It wasn’t surprising to hear claims that The Met Costume Institute Gala ripped off Willie Cole’s artwork by making chandeliers out of plastic water bottles. What was surprising was that the thief was Tadao Ando.
Ando is credited as the exhibition designer for “Karl Lagerfeld: A Line of Beauty.” He was tapped because he and Lagerfeld collaborated in the 1990s. [He designed a studio in Biarritz which Lagerfeld didn’t build, but Lagerfeld published a book of his own photos of an Ando building a couple of years later.] But Ando apparently had a hand in designing the party, too? Let’s take a look at that.
Before the plagiarism claim overtook it, the Lagerfeld gala/show design was the subject of critical coverage in Condé Nast publications as Architectural Digest [“Karl Lagerfeld Met Exhibition: Take A First Look At The Design”], Vogue [“This Futuristic Centerpiece Greeted Guests At The 2023 Met Gala”], and Architectural Digest [“Inside The Met Gala: How Karl Lagerfeld’s Vision Was Brought Back To Life”].

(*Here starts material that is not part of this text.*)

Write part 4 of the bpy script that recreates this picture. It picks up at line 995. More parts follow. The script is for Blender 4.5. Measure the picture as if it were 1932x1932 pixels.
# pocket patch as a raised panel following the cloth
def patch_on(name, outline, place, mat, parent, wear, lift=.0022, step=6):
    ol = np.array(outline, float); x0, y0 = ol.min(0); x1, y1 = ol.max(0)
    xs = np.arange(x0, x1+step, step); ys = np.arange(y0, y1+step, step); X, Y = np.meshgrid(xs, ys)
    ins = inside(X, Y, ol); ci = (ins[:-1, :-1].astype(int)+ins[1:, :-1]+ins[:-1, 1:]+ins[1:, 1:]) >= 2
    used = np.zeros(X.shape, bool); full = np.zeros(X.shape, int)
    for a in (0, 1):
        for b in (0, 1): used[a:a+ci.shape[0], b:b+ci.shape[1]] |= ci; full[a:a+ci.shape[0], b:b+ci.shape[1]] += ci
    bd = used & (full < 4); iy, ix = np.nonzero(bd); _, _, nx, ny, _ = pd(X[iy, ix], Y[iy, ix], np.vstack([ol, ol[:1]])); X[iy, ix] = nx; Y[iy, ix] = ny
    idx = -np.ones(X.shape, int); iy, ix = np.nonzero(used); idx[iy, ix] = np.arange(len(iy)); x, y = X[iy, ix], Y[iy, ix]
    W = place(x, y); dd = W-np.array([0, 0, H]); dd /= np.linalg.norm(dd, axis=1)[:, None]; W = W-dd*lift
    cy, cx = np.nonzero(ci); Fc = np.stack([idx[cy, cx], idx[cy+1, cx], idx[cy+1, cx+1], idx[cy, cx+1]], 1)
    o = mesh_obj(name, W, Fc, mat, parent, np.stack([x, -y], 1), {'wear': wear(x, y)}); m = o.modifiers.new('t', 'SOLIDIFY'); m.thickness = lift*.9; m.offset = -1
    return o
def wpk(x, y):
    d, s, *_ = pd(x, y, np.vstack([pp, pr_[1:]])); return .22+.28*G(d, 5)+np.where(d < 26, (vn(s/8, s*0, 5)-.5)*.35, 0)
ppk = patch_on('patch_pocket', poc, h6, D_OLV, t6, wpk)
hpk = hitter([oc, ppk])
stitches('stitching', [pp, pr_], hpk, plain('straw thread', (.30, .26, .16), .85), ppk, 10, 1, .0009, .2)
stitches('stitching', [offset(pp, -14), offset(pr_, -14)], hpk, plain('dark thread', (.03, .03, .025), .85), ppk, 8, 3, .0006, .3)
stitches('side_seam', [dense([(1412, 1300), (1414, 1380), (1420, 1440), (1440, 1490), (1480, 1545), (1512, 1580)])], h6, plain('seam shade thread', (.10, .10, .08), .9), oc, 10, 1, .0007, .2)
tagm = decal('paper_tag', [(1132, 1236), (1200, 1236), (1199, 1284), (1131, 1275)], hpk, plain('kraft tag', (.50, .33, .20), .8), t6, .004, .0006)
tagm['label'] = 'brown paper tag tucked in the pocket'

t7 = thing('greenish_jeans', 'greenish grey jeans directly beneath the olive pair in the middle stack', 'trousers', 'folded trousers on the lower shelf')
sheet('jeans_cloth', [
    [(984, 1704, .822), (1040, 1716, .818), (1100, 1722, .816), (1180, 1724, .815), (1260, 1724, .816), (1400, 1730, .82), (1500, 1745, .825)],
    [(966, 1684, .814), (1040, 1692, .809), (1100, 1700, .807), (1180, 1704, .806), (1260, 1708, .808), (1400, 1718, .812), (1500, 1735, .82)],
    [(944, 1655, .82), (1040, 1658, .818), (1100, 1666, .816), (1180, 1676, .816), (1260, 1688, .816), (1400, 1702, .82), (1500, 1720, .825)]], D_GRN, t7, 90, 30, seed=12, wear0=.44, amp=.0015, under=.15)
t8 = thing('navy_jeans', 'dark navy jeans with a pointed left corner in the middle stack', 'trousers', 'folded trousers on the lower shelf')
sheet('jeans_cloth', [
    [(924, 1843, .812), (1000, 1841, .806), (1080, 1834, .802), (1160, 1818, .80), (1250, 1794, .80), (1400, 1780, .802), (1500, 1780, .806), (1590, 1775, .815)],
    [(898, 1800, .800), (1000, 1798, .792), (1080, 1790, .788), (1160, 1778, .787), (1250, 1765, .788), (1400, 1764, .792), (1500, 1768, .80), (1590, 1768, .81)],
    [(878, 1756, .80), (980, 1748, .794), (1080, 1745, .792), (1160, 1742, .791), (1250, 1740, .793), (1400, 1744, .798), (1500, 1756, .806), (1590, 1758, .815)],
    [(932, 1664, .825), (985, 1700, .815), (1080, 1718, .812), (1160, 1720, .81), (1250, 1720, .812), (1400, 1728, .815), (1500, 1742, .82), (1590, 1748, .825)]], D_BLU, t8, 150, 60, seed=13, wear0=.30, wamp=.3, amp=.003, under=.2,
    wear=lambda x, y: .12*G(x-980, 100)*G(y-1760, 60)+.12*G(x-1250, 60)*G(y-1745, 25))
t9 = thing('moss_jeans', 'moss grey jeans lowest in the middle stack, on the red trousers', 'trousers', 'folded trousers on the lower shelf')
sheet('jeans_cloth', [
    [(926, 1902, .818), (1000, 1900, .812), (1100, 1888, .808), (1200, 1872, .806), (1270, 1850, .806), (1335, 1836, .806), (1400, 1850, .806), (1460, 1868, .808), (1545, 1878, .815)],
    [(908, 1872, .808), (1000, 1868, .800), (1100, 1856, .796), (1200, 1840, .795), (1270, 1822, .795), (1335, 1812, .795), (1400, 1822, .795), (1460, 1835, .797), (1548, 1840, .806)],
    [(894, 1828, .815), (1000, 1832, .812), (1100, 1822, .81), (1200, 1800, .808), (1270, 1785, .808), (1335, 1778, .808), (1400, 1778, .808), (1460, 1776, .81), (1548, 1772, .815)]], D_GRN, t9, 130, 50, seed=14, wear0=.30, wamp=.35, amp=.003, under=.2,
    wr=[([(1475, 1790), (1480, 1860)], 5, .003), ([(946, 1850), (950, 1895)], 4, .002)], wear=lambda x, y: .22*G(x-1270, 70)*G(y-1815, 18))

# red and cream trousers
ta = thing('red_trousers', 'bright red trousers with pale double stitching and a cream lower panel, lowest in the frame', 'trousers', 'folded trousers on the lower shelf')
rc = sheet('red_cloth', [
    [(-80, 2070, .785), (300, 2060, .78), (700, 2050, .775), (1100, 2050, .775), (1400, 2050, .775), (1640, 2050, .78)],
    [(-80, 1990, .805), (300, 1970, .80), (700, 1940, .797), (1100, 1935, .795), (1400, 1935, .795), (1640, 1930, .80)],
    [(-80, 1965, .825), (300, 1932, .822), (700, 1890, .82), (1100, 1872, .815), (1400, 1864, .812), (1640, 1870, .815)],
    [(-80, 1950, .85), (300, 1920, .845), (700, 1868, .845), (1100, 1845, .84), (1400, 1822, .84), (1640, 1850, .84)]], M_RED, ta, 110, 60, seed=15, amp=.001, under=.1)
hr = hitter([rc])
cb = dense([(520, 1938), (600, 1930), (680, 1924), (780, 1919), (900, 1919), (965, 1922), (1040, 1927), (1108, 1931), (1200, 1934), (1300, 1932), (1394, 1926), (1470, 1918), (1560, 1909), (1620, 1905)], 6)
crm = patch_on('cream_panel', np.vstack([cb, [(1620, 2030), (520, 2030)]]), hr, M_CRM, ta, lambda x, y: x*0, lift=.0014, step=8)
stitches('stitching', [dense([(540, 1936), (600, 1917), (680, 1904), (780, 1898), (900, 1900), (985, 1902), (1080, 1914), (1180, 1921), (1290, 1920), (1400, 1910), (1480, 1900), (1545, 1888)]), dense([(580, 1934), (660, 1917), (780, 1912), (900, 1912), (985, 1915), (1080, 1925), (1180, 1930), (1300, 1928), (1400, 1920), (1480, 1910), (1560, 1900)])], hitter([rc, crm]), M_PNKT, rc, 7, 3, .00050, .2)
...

The way the theme of the show was spun out of a video of Karl sketching that was shown at his memorial service, and a treatise from Hogarth comparing curved and straight lines, and then the Aquafresh carpet for the gala apparently was printed straight from this straight/curved line doodle Ando made for the exhibition, makes me wonder if they literally got any other deliverables from Ando at all? Are we even sure that meandering red line wasn’t the walkthrough path for whatever was in the galleries beforehand? The mind reels.
The mind reels, but the Met construction team abides. The A/D teaser article does indeed show spaces and vitrines made of a mix of curved and straight walls. “I always wanted people to walk in and feel like they were in a Tadao Ando space, but also a mausoleum to Karl,” curator Andrew Bolton actually said.
The circle in Ando’s drawing, titled The Ellipse in the image file name, appears to be lined with iPhones, an update of one of Lagerfeld’s most self-defeatingly stupid examples of excess: the way he’d buy 80 iPods to hold his music collection. [Sotheby’s auctioned several generations of Karl’s non-functional iPods last year, with the custom Vuitton cases sold separately, I guess.]
In addition to the carpet “concept,” Ando is credited in Vogue with “the concept” for hiding the Met’s information desk by wrapping it in the giant, backlit cylinder of plastic water bottles. The execution for both, though, is by longtime Met Gala designer Juan Avila. Can you not see how Avila, given the absolute barest minimum to work with, decided to take the carpet and bottle thing out to the street?
And from there, the idea of bottle chandeliers is a no-brainer, a riff on Lagerfeld’s own told-to-death story of his mother giving him a copy of a painting of Frederick the Great’s palace, whose chandelier became the guiding light in his relentless luxury-chasing life. It’s entirely possible, even likely, that Cole’s work came up in the process of building disposable chandeliers for this weirdo’s mausoleum.
Anyway, the bottles. In 2006, Tadao Ando made a glowing wall of Tynant water bottles for the under-the-High Line sushi restaurant Morimoto. It’s right there under the ceiling that looks like a party tent, and I would not be at all surprised if Avila didn’t have to come up with this himself and give Ando credit for the concept.
What’s wildest of all is how these Ando concepts sit like an oil slick amidst the rest of the Met Gala design elements, with the entry tent chandeliers being the only real crossover.
The trompe l’oeil backdrops theater designer Derek McLane put out on the steps were just an hors d’oeurve. The entire Temple of Dendur was reskinned in 18th century French bibliothèque de Lagerfeld. [Actually, as A/D notes, Lagerfeld would have stacked his books horizontally.] This whole thing is so hilariously shallow.